Não falo da liberdade irresponsável, sem compromisso, sem limites. Isto é apenas uma outra forma de escravidão. Isto é mais do que libertinagem. É burrice mesmo. Enfia a vida da gente em covas piores que pesadelos em noite de lua cheia. Não é simplesmente uma questão de chutar o balde, entediado, para entrar num trilho de fazer o que lhe dá na telha, sem ter que dar contas a ninguém. Isto não funciona. Estou falando de uma coisa pensada, anelada, desejada, orada, planejada ouvindo-se o pulsar do coração de Deus. De algo que nasce da vontade de fazer a coisa certa, de experimentar sensações lícitas, desejáveis e aprazíveis, bem como de provar de ideais nobres, escolhidos a dedo e permanentes. É uma revolução, sim. Mas não uma revolução cubana, que fez o povo escapar da frigideira para pôr o pé no fogo. Até hoje tem gente fugindo de lá (que o digam os atletas que fugiram da Vila Pan-americana no Rio, mês passado). É uma revolução que não assusta, que não toca horror, que não promove confusão. A não ser para aqueles que andam lucrando com a escravidão alheia. Para estes, falar em liberdade é uma heresia. Eles não querem largar o osso.

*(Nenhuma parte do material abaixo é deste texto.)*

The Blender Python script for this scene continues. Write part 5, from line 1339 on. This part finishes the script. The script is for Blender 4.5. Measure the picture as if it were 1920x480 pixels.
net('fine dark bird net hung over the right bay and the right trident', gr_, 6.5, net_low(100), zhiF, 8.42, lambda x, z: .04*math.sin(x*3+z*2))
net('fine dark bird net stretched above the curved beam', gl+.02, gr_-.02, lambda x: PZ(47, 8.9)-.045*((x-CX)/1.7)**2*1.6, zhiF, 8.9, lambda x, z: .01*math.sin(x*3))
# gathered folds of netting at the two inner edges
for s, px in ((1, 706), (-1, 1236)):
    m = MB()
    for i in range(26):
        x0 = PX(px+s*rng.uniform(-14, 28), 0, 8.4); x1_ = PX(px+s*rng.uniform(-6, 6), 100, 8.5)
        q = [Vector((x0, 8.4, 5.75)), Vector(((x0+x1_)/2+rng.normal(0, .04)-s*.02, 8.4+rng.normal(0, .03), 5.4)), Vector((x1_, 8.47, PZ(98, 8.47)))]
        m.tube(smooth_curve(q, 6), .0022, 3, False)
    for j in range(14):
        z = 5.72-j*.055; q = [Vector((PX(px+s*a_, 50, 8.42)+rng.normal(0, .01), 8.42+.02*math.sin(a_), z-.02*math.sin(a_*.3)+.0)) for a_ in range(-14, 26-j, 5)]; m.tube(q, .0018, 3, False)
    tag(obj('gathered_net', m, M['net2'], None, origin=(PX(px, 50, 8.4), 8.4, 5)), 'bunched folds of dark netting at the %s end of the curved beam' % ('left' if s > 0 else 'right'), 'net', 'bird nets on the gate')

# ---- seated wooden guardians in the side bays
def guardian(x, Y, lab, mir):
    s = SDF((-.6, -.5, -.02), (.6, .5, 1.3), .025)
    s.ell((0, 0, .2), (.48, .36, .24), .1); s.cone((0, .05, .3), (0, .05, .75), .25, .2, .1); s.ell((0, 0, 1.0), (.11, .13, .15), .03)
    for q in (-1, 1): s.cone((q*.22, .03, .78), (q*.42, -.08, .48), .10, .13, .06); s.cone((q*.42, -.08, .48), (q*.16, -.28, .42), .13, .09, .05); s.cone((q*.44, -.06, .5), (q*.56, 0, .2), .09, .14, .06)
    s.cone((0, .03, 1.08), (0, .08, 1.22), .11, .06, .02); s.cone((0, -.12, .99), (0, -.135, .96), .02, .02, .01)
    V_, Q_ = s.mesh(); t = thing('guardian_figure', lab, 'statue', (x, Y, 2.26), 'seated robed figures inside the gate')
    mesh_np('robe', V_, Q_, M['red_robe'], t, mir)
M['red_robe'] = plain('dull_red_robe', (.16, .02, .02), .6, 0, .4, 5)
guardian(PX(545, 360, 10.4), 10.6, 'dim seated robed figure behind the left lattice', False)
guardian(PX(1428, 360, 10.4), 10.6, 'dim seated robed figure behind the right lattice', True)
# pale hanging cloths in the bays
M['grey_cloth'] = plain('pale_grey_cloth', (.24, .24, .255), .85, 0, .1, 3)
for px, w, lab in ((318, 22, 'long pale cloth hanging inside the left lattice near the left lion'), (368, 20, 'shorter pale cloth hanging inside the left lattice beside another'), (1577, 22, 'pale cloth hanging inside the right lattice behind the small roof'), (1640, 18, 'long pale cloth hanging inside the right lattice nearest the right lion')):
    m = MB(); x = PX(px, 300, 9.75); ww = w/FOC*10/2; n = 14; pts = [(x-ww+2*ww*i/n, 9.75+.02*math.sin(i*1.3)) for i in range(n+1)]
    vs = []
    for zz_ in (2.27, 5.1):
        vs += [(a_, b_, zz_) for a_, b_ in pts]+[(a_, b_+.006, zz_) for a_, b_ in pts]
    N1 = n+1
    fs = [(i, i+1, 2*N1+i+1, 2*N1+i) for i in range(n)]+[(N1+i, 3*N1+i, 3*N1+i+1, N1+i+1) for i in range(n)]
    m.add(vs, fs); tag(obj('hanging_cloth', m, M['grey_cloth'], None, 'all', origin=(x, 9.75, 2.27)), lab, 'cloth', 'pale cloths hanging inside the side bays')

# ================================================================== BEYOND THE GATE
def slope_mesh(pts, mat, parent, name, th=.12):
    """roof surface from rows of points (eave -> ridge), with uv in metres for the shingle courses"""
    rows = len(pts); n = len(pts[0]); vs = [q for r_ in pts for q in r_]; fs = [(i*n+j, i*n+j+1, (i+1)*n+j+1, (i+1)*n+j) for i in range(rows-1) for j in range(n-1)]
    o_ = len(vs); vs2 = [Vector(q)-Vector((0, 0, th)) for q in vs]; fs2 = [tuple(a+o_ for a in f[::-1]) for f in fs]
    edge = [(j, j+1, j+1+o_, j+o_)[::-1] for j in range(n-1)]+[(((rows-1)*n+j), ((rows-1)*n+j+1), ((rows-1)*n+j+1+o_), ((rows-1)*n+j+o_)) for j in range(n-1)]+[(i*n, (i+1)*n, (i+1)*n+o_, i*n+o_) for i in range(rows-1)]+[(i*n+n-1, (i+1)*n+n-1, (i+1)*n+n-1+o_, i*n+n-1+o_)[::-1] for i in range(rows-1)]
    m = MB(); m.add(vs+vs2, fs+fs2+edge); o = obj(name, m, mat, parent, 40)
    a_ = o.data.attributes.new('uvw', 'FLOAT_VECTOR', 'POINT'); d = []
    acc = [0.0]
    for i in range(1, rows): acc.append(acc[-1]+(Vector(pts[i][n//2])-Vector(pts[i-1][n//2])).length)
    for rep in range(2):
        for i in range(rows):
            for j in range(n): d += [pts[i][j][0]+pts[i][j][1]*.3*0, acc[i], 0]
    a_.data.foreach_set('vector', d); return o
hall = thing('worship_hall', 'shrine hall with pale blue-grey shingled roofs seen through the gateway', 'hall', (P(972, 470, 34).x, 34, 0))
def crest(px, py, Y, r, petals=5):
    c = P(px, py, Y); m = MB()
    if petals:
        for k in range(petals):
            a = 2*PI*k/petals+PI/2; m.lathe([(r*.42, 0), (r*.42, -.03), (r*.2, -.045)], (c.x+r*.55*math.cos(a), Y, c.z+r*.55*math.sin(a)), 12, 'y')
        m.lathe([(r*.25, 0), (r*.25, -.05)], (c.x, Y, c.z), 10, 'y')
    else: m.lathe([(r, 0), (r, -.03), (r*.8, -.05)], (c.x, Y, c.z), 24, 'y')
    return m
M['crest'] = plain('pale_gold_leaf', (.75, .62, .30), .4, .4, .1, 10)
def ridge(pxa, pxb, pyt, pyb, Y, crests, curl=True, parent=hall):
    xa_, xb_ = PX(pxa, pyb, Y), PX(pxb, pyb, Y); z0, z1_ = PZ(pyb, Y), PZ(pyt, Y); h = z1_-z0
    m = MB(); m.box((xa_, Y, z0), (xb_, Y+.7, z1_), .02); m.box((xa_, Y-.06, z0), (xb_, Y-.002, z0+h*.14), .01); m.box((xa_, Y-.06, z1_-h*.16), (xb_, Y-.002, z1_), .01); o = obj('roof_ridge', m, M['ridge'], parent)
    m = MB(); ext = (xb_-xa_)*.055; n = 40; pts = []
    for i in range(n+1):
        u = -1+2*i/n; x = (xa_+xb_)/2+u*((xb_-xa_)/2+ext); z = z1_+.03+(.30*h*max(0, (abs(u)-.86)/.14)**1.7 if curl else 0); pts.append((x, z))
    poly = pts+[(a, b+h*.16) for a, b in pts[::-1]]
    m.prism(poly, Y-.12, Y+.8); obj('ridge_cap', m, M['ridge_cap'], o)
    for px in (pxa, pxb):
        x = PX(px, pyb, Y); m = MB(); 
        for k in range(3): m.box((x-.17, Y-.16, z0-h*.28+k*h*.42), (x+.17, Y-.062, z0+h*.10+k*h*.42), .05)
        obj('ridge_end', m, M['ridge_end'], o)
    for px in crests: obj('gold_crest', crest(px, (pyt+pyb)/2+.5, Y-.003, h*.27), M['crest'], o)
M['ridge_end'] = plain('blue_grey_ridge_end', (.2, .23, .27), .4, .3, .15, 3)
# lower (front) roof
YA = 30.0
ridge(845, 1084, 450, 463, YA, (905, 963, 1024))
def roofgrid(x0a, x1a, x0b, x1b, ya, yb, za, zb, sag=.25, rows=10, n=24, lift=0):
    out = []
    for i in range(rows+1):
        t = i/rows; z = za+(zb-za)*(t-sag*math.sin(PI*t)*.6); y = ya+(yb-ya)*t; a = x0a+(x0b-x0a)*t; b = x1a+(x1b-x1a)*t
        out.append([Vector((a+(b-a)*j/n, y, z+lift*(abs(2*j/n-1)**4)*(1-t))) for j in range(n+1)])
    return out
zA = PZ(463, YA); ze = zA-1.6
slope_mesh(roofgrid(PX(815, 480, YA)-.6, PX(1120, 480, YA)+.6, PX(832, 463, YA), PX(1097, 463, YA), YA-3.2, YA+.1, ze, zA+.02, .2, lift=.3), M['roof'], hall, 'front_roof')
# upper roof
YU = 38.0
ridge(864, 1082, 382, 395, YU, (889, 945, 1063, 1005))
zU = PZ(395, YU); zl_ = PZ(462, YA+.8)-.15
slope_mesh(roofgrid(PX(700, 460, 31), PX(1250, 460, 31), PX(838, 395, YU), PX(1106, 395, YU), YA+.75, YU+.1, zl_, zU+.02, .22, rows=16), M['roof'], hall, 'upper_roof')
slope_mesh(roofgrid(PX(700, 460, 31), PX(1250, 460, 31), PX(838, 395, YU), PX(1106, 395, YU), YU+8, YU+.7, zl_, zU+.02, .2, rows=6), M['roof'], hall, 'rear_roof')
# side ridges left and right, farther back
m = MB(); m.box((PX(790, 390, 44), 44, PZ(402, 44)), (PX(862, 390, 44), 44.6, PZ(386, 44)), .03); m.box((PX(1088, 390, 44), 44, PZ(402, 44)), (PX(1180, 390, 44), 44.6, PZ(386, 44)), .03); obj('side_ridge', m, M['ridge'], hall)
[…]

O Cristianismo tem uma vocação natural para a liberdade. “Foi para a liberdade que Cristo nos chamou”. “Se o Filho vos libertar, verdadeiramente sereis livres”. “Não vos prendais novamente a nenhum jugo de escravidão”. Não há espaço entre os cristãos para qualquer tipo de ditadura e opressão. Para tornar-se um cristão, a primeira coisa que uma pessoa precisa fazer é exercer sua livre vontade. É escolher, decidir soberanamente, sem pressão de ninguém, reconhecer e apropriar-se do sacrifício de Jesus na cruz do Calvário. Deus não invade. Ele não faz chantagem. Ele coloca as regras do jogo de maneira bem clara e nos deixa escolher. Mas não força a barra.

Convido você a pensar comigo nesses dias que antecedem o dia da Independência do Brasil sobre alguns aspectos da liberdade que foi conquistada para os cristãos pela obra de Cristo. O pessoal de Juiz de Fora talvez ainda se lembre dos dias em que conversamos sobre isso, num COMJUF em 2004 (10 Lições de um Juiz de Fora, 18/11/2004).

E bola pra frente. Apertem os cintos. Vamos voar.